OK first of all, the tank is massive and “cleaning” it is a miniscule word in comparison to the enormity of the task. For a start more equipment that goes into “stud” category: a pump that runs on 240V of electricity yet must be safe around thousands of gallons of water, clamps, reducers, wrenches, large hoses that feel like they’re made of lead, really tall ladders, tank cleaner, citric acid, industrial strength buckets. And don’t forget your waterproof boots. I broke 3 nails just trying to get the clamps attached to the hoses. Oh an important detail, make sure you’ve got the hoses going the right way otherwise you’re sucking air through the pump and then you’ve got a big problem. Gilles has matter-of-factly warned me not to “fuck his pump”.
(top to bottom - attaching hose to pump, tank being sanitized, the hose jungle with water and electricity thrown in for fun)
OK can we talk about the ladder for a minute. I’ve hiked up 14,000-foot mountains without a problem, but for some reason scaling this ladder upside the tank makes my knees go all collywobbles. It feels like the damn thing is going to play a game of trust with me on it. I wonder if anyone’s ever peed their pants up there.
Anyway, climb up the ladder using one hand because the other is holding the hose, breathe, put the hose down through the top door peering down to make sure it's about 2 feet in, breathe, tie the garbage bag around the gapped door so that water isn't spraying all over the cellar, unfold your torso to scale back down, don't throw up. The illogicalness of how scary this feels just makes it worse. Why am I having such a hard time with this ladder business? Run water through, drain the tank, close the valves and pump tank cleaner through for 10 minutes, drain and rinse again, pump citric acid through for 10 minutes, drain and rinse again, multiple trips to the water faucet and GALLONS of water. Gilles tells me that for every gallon of wine made, at least 3 gallons of water is used! Now why did he tell me that? Doesn’t he know my guilt meter is calibrated to the Jewish metric system!
Well I feel a little less guilty about the leaky faucet in my bathtub that I almost broke with my pliers. I ended up with a full on stream instead of a harmless drip. I now understand why a little knowledge can be dangerous. Using wrenches at work does not automatically transmutate one into a plumber. But I had fun trying.

Finally deconstruct everything and dry yourself off. And that’s the condensed version. We run through it a few times until I can do one on my own from start to finish. I leave feeling pretty badass.

5 comments:
OMG. Totally up this engineer's alley. I want your job.
WOOHOO!
Go Subi! Reminds me of sanitizing everything for brewing beer. That 3:1 water ratio is about the same.
But don't let it get you down. Just remember (esp. the next time it rains) that anything that falls out of the sky and onto your head (like, oh, fresh clean water) is NOT a scarce resource! (IMO) ;)
You'll be all up over that ladder in no time, I think.

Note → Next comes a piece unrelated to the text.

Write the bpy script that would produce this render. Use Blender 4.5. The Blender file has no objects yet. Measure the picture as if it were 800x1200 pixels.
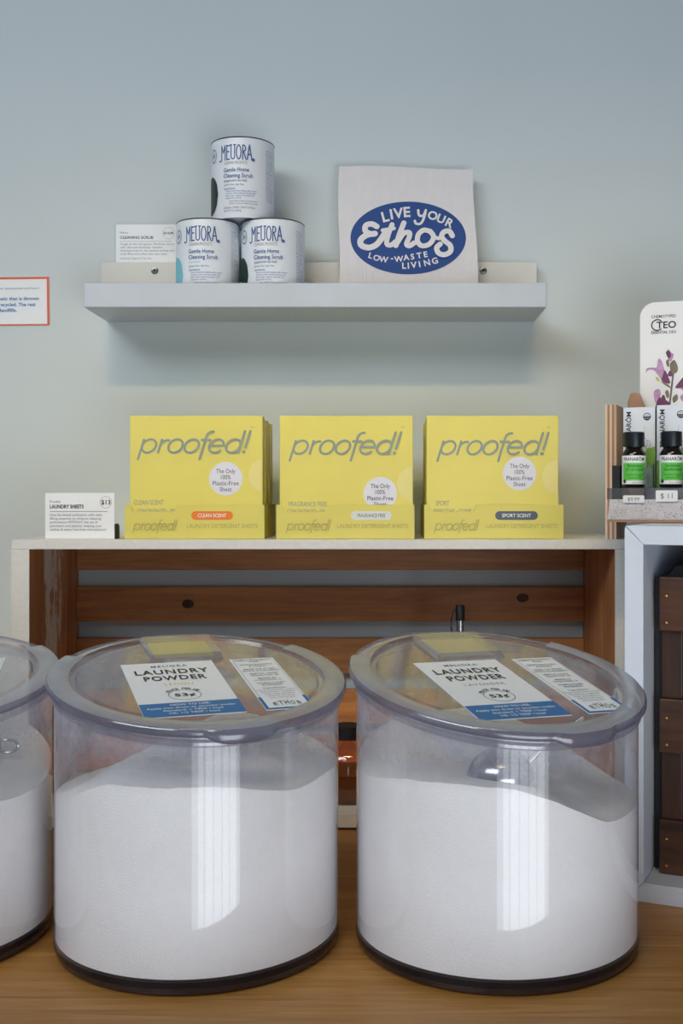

So glad you started the blog!
Hi Subhadra,
I really enjoyed reading your blog. What an amazing experience you are having- you are a very brave soul to go for your dream like this!! I laughed when I read about your map skills...I have serious spatial issues too- it must run in the family!!
Congratulations on all this. And, by the way, you are a terrific writer!
Your cousin in CA, Marcie
wow that's great. I know you're loving it!
Hey Sis - Great blog babe!! I love your writing style and especially your humor. It is so good to have you closer. By the way - it is perfectly acceptable to run and yell and kiss the grapes!! Knock yourself out!